Meus amigos não o conheciam de todo. Um deles, enquanto Naná tocava, comentou à queima-roupa que ele tocava muito bem...
- 'Claro, é o melhor percussionista do mundo! Respondi num sussurro...'
Em segundos Naná terminou seu prelúdio. Tomou depois algumas garrafas sobre a mesa e deu ainda uma 'canja' soprando vozes de mil ventos de dentro delas. Esplêndido! 
Depois perguntou a Carlos Labatte de onde ele era. E ao ser informado, emendou dizendo verborrágico que já havia tocado com grandes músicos argentinos, como Gato Barbieri, por exemplo. Carlos permaneceu cético. Sorrisos amarelos. Um leve clima... Naná retirou-se.
Fui até sua mesa. Agachei-me novamente diante dele e agradeci profundamente comovido:
- 'Eu sei quem você é. A música que você tocou no berimbau é a abertura de “Amazonas”, não é? Eu tive esse trabalho em vinil há muitos anos.'
Ele surpreendeu-se: - 'Qual é sua profissão? Você é artista?'
- 'Não, Naná, sou apenas um cozinheiro.'
Ele pareceu não acreditar. Olhou-me zombeteiro como se me pegasse mentindo diante de uma lata de biscoitos:
- 'Fala a verdade pra mim... Você é artista, não é?'
- 'Não, Naná, sou cozinheiro, olhe minhas mãos queimadas e cheias de calos de tanto lidar com as facas.'
Estendi minhas mãos para ele, que olhou com a astúcia de um quiromante genial, sorrindo a seguir com a bondade da senzala estampada em seus olhos marotos:
- 'Mas você faz alguma coisa...'
- 'Faço, mas é indeterminante. Neste momento só o que conta é o quanto você me fez feliz por ouvi-lo... Obrigado, Naná...'
Estendemo-nos as mãos. Ambas calejadas. Por músicas, panelas e facas. 

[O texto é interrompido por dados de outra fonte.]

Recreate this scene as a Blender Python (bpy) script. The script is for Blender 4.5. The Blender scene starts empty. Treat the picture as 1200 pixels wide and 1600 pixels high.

Horas depois já estava diante do meu tacho de óleo fritando as kratongs no Mestiço com esse segredo oscilando em meu coração de um lado a outro, pensando em Naná Vasconcelos decolando de Guarulhos junto com seu berimbau mágico, levando estrelas e batuques aos céus e arredores do planeta Terra, um gênio como Hermeto, Elomar e Miles Davis. Claquete!